Dal Pozzo was born in Turin, to a noble family originating from Vercelli, the grandson of the first minister of the Grand Duke of Tuscany.

He was raised in Florence and educated at the University of Pisa. In 1612 he moved to Rome, where with deft diplomacy he moved among influential and cultivated patrons. After taking up a position as secretary in Cardinal Barberini’s household in 1623, Cassiano soon became a prominent figure in Rome’s intellectual life; both he and the Cardinal were members of the Accademia dei Lincei, the scientific society founded by principe Federico Cesi. Cassiano was soon joined in Rome by his younger brother Carlo Antonio (1606–1689), who shared his artistic and scientific interests and played a significant role in augmenting the collection that Cassiano commenced about 1615 and came to call his Museo Cartaceo ("Paper Museum"). Aside from drawings of artists of the Quattrocento and the High Renaissance, he commissioned from his “giovani ben intendenti del disegno” hundreds of drawings after the Antique and examples of curiosities of every kind. Cassiano had casts made of works of sculpture, such as the reliefs of Trajan's Column, which Poussin seems to have drawn at leisure, rather than working from the original (Friedlaender 1964).

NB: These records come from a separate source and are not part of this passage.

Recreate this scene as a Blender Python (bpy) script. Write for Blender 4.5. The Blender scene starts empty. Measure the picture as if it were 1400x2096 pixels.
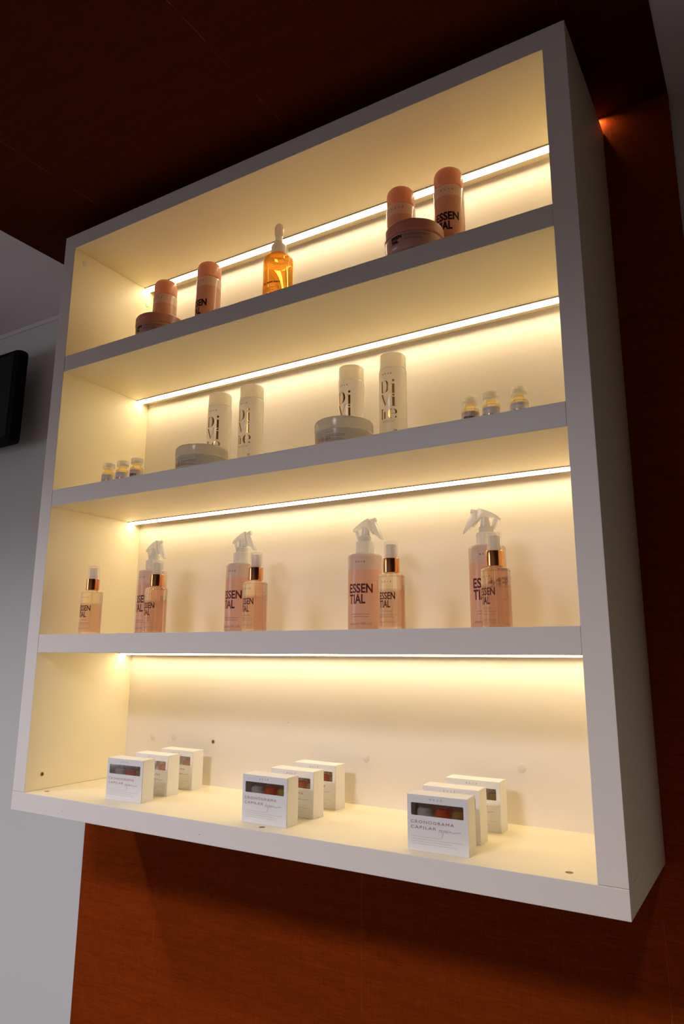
import bpy, bmesh, math, random
from mathutils import Matrix, Vector
random.seed(7)
SC = bpy.context.scene
COL = SC.collection
R = math.radians
B = 1.25                                  # height of the cabinet's underside above the floor
S = 1.2                                   # cabinet width in metres

# ------------------------------------------------------------------ camera
cam_d = bpy.data.cameras.new('camera')
cam = bpy.data.objects.new('camera', cam_d)
COL.objects.link(cam)
ax = Vector((0.8561745, 0.5166689, 0.0043021))
ay = Vector((-0.1077809, 0.1867350, -0.9764801))
az = Vector((-0.5053202, 0.8355737, 0.2155648))
m = Matrix.Identity(4)
for i in range(3):
    m[i][0] = ax[i]; m[i][1] = -ay[i]; m[i][2] = -az[i]
m.translation = Vector((1.3908, -0.9898, 0.31254 + B))
cam.matrix_world = m
cam_d.sensor_fit = 'HORIZONTAL'; cam_d.sensor_width = 36.0
cam_d.lens = 1460.6 / 1400 * 36.0
cam_d.shift_x = -0.00125; cam_d.shift_y = -0.0219
cam_d.clip_start = 0.02
SC.camera = cam

# ------------------------------------------------------------------ world and room lights
w = bpy.data.worlds.new('world'); SC.world = w; w.use_nodes = True
w.node_tree.nodes['Background'].inputs[0].default_value = (0.62, 0.70, 1.0, 1)
w.node_tree.nodes['Background'].inputs[1].default_value = 0.15
SC.view_settings.view_transform = 'Standard'
SC.view_settings.look = 'None'
SC.view_settings.gamma = 1.0
SC.view_settings.exposure = 0.0
SC.view_settings.use_curve_mapping = False

CEIL = 1.3375 + B
LED_COLOR = (1.0, 0.81, 0.51)
LED_POWER = 19.0
DOWN_POWER = 84.0
DOWN_COLOR = (0.96, 0.93, 1.04)
def spot(name, x, y, power, size=150, blend=0.9, radius=0.03, color=DOWN_COLOR):
    d = bpy.data.lights.new(name, 'SPOT'); d.energy = power; d.color = color
    d.spot_size = R(size); d.spot_blend = blend; d.shadow_soft_size = radius
    o = bpy.data.objects.new(name, d); COL.objects.link(o); o.location = (x, y, CEIL - 0.012)
    return o
LAMPS = [(-0.67, -0.98, 1.25, DOWN_COLOR, 0.07), (1.60, -1.05, 0.55, (1.0, 0.78, 0.55), 0.05), (0.60, -1.7, 3.4, DOWN_COLOR, 0.22)]
for x, y, k, c, rad in LAMPS:
    spot('downlight_beam', x, y, DOWN_POWER * k, 118 if x > 1 else (134 if x < 0 else 164), 1.0, rad, c)
# daylight entering through the window at the far left of the room behind the camera
d = bpy.data.lights.new('window_daylight', 'AREA'); d.shape = 'RECTANGLE'; d.size = 1.3; d.size_y = 1.5
d.energy = 16; d.color = (0.88, 0.84, 1.0)
o = bpy.data.objects.new('window_daylight', d); COL.objects.link(o)
o.location = (-2.44, -2.3, 1.45); o.rotation_euler = (0, R(-75), R(22))

# ------------------------------------------------------------------ materials
def mat(name, col=(0.8, 0.8, 0.8), rough=0.5, metal=0.0, spec=None, coat=0.0, trans=0.0, ior=None,
        sss=0.0, sssr=0.01, emis=None, estr=0.0):
    M = bpy.data.materials.new(name); M.use_nodes = True
    b = M.node_tree.nodes['Principled BSDF']
    b.inputs['Base Color'].default_value = (*col, 1)
    b.inputs['Roughness'].default_value = rough
    b.inputs['Metallic'].default_value = metal
    if spec is not None: b.inputs['Specular IOR Level'].default_value = spec
    if coat: b.inputs['Coat Weight'].default_value = coat; b.inputs['Coat Roughness'].default_value = 0.06
    if trans: b.inputs['Transmission Weight'].default_value = trans
    if ior: b.inputs['IOR'].default_value = ior
    if sss:
        b.inputs['Subsurface Weight'].default_value = sss
        b.inputs['Subsurface Radius'].default_value = (1, 0.6, 0.45)
        b.inputs['Subsurface Scale'].default_value = sssr
    if emis: b.inputs['Emission Color'].default_value = (*emis, 1); b.inputs['Emission Strength'].default_value = estr
    return M
def N(M, kind, **kw):
    n = M.node_tree.nodes.new(kind)
    for k, v in kw.items(): setattr(n, k, v)
    return n
def L(M, a, b): M.node_tree.links.new(a, b)
def math_node(M, op, a, b=None, c=None):
    n = N(M, 'ShaderNodeMath', operation=op)
    for i, v in enumerate((a, b, c)):
        if v is None: continue
        if isinstance(v, (int, float)): n.inputs[i].default_value = v
        else: L(M, v, n.inputs[i])
    return n.outputs[0]
def mixcol(M, fac, a, b):
    n = N(M, 'ShaderNodeMix', data_type='RGBA')
    if isinstance(fac, (int, float)): n.inputs[0].default_value = fac
    else: L(M, fac, n.inputs[0])
    for i, v in ((6, a), (7, b)):
        if isinstance(v, tuple): n.inputs[i].default_value = (*v, 1)
        else: L(M, v, n.inputs[i])
    return n.outputs[2]
def noise(M, vec, scale, detail=3, rough=0.5):
    n = N(M, 'ShaderNodeTexNoise'); L(M, vec, n.inputs['Vector'])
    n.inputs['Scale'].default_value = scale; n.inputs['Detail'].default_value = detail
    n.inputs['Roughness'].default_value = rough
    return n.outputs['Fac']
def scaled(M, vec, s):
    n = N(M, 'ShaderNodeMapping'); L(M, vec, n.inputs['Vector']); n.inputs['Scale'].default_value = s
    return n.outputs['Vector']
def bsdf(M): return M.node_tree.nodes['Principled BSDF']
def coords(M): return N(M, 'ShaderNodeTexCoord').outputs['Object']

# white laminate with a faint mottle
def make_laminate():
    M = mat('white_laminate', (0.80, 0.76, 0.70), 0.42, spec=0.35)
    v = coords(M)
    f = noise(M, scaled(M, v, (1, 1, 1)), 3.0, 4)
    L(M, mixcol(M, f, (0.93, 0.835, 0.60), (0.915, 0.815, 0.58)), bsdf(M).inputs['Base Color'])
    g = noise(M, v, 420, 2)
    bp = N(M, 'ShaderNodeBump'); bp.inputs['Strength'].default_value = 0.04; bp.inputs['Distance'].default_value = 0.0004
    L(M, g, bp.inputs['Height']); L(M, bp.outputs[0], bsdf(M).inputs['Normal'])
    return M
EDGE = mat('white_laminate_front_lit', (0.87, 0.80, 0.715), 0.45, spec=0.35)  # same white laminate, with cooler room light on its fronts mixed into the colour
# brown grasscloth: threads along two axes, drop seams
def make_grasscloth(name, u, v_, seam_axis, seams, lap_axis=None, laps=(), tone=1.0):
    M = mat(name, (0.2, 0.05, 0.01), 0.8, spec=0.04)
    c = coords(M)
    def stretched(axis):
        s = [30.0, 30.0, 30.0]
        s[axis] = 1.0
        return tuple(s)
    a = noise(M, scaled(M, c, stretched(u)), 32, 3, 0.65)     # threads running along u
    b = noise(M, scaled(M, c, stretched(v_)), 32, 2, 0.6)     # threads running along v
    big = noise(M, c, 2.2, 3)
    med = noise(M, scaled(M, c, tuple(6.0 if i != u else 0.7 for i in range(3))), 9, 4, 0.6)
    f = math_node(M, 'ADD', math_node(M, 'MULTIPLY', a, 0.58), math_node(M, 'MULTIPLY', b, 0.26))
    f = math_node(M, 'ADD', f, math_node(M, 'MULTIPLY', med, 0.20))
    mr = N(M, 'ShaderNodeMapRange'); L(M, f, mr.inputs[0])
    mr.inputs[1].default_value = 0.32; mr.inputs[2].default_value = 0.76
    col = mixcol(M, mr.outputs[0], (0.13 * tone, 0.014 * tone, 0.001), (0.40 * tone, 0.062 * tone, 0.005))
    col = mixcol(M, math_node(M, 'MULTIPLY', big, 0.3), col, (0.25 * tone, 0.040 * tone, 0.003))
    sep = N(M, 'ShaderNodeSeparateXYZ'); L(M, c, sep.inputs[0])
    line = None
    for axis, vals in ((seam_axis, seams), (lap_axis, laps)):
        if axis is None: continue
        for sv in vals:
            dlt = math_node(M, 'ABSOLUTE', math_node(M, 'SUBTRACT', sep.outputs[axis], sv))
            t = math_node(M, 'LESS_THAN', dlt, 0.0007)
            line = t if line is None else math_node(M, 'MAXIMUM', line, t)
    if line is not None:
        col = mixcol(M, math_node(M, 'MULTIPLY', line, math_node(M, 'MULTIPLY', math_node(M, 'GREATER_THAN', b, 0.52), 0.35)), col, (0.55, 0.16, 0.04))
    L(M, col, bsdf(M).inputs['Base Color'])
    bp = N(M, 'ShaderNodeBump'); bp.inputs['Strength'].default_value = 0.35; bp.inputs['Distance'].default_value = 0.001
    L(M, f, bp.inputs['Height']); L(M, bp.outputs[0], bsdf(M).inputs['Normal'])
    return M
def make_paint(name, c1, c2, rough=0.85):
    M = mat(name, c1, rough, spec=0.2)
    v = coords(M)
    L(M, mixcol(M, noise(M, v, 1.6, 4), c1, c2), bsdf(M).inputs['Base Color'])
    bp = N(M, 'ShaderNodeBump'); bp.inputs['Strength'].default_value = 0.08; bp.inputs['Distance'].default_value = 0.001
    L(M, noise(M, v, 160, 3), bp.inputs['Height']); L(M, bp.outputs[0], bsdf(M).inputs['Normal'])
    return M
# colour that changes at given heights of the object itself (printed bands)
def banded(M, stops, axis=2):
    c = coords(M)
    sep = N(M, 'ShaderNodeSeparateXYZ'); L(M, c, sep.inputs[0])
    col = stops[0][1]
    for h, cc in stops[1:]:
        col = mixcol(M, math_node(M, 'GREATER_THAN', sep.outputs[axis], h), col, cc)
    L(M, col, bsdf(M).inputs['Base Color'])
    return M
def translucent(M, f):
    """let part of the light pass through the plastic"""
    nt = M.node_tree; b = bsdf(M); out = nt.nodes['Material Output']
    t = N(M, 'ShaderNodeBsdfTranslucent')
    if b.inputs['Base Color'].is_linked: L(M, b.inputs['Base Color'].links[0].from_socket, t.inputs[0])
    else: t.inputs[0].default_value = b.inputs['Base Color'].default_value
    mx = N(M, 'ShaderNodeMixShader'); mx.inputs[0].default_value = f
    L(M, b.outputs[0], mx.inputs[1]); L(M, t.outputs[0], mx.inputs[2]); L(M, mx.outputs[0], out.inputs[0])
    return M
def thin_glass(M, f, tint):
    nt = M.node_tree; b = bsdf(M); out = nt.nodes['Material Output']
    t = N(M, 'ShaderNodeBsdfTransparent'); t.inputs[0].default_value = (*tint, 1)
    mx = N(M, 'ShaderNodeMixShader'); mx.inputs[0].default_value = f
    L(M, b.outputs[0], mx.inputs[1]); L(M, t.outputs[0], mx.inputs[2]); L(M, mx.outputs[0], out.inputs[0])
    return M
def clear_shell(name, tint=(0.985, 0.98, 0.97), gloss=0.05, milk=0.10):
    M = bpy.data.materials.new(name); M.use_nodes = True
    nt = M.node_tree; nt.nodes.remove(nt.nodes['Principled BSDF'])
    out = nt.nodes['Material Output']
    t = N(M, 'ShaderNodeBsdfTransparent'); t.inputs[0].default_value = (*tint, 1)
    g = N(M, 'ShaderNodeBsdfGlossy'); g.inputs['Roughness'].default_value = 0.06; g.inputs[0].default_value = (0.95, 0.95, 0.95, 1)
    lw = N(M, 'ShaderNodeLayerWeight'); lw.inputs[0].default_value = 0.35
    f = math_node(M, 'ADD', math_node(M, 'MULTIPLY', lw.outputs['Fresnel'], 0.30), gloss * 0.4)
    mx = N(M, 'ShaderNodeMixShader'); L(M, f, mx.inputs[0]); L(M, g.outputs[0], mx.inputs[2])
    tl = N(M, 'ShaderNodeBsdfTranslucent'); tl.inputs[0].default_value = (0.92, 0.92, 0.90, 1)
    m2 = N(M, 'ShaderNodeMixShader'); m2.inputs[0].default_value = milk
    L(M, t.outputs[0], m2.inputs[1]); L(M, tl.outputs[0], m2.inputs[2]); L(M, m2.outputs[0], mx.inputs[1])
    L(M, mx.outputs[0], out.inputs[0])
    return M

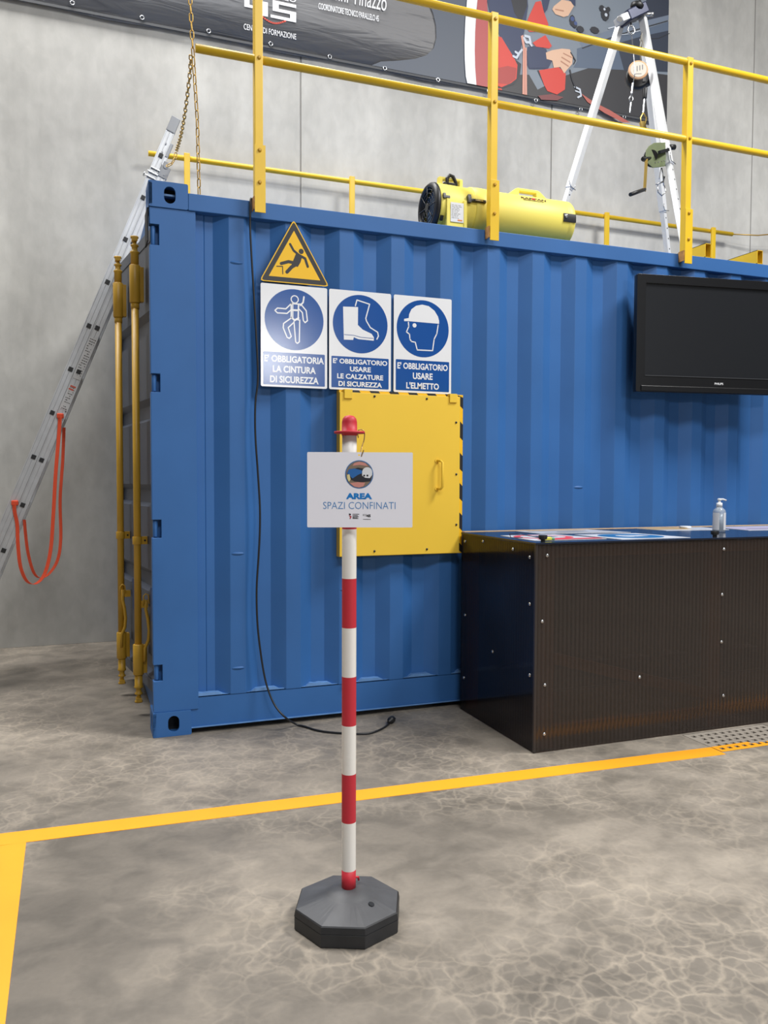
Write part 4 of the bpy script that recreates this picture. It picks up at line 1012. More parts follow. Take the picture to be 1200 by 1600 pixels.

Aside from his lasting friendship with Poussin, who shared his antiquarian interests and from whom Cassiano commissioned the series of seven Sacraments and the illustrated manuscript of Leonardo's Le Regole e Precetti della Pittura, Cassiano’s patronage extended to the French painter in Rome Simon Vouet and the classicizing sculptor Alessandro Algardi, to Artemisia Gentileschi, Gian Lorenzo Bernini (from whom he commissioned a bust of his uncle, Carlo Antonio), Pietro da Cortona, Caravaggio as well as lesser-known contemporary artists whom he kept busy with lesser commissions for his Museo Cartaceo. His close connections with leading European scientists such as Galileo, with scholars and philosophers, kept him fully informed of the latest archaeological and scientific discoveries, for all of which he attempted to provide a visual record in his Museo. Cassiano also appears to have patronized the publication of manuscripts on painting by Matteo Zaccolini.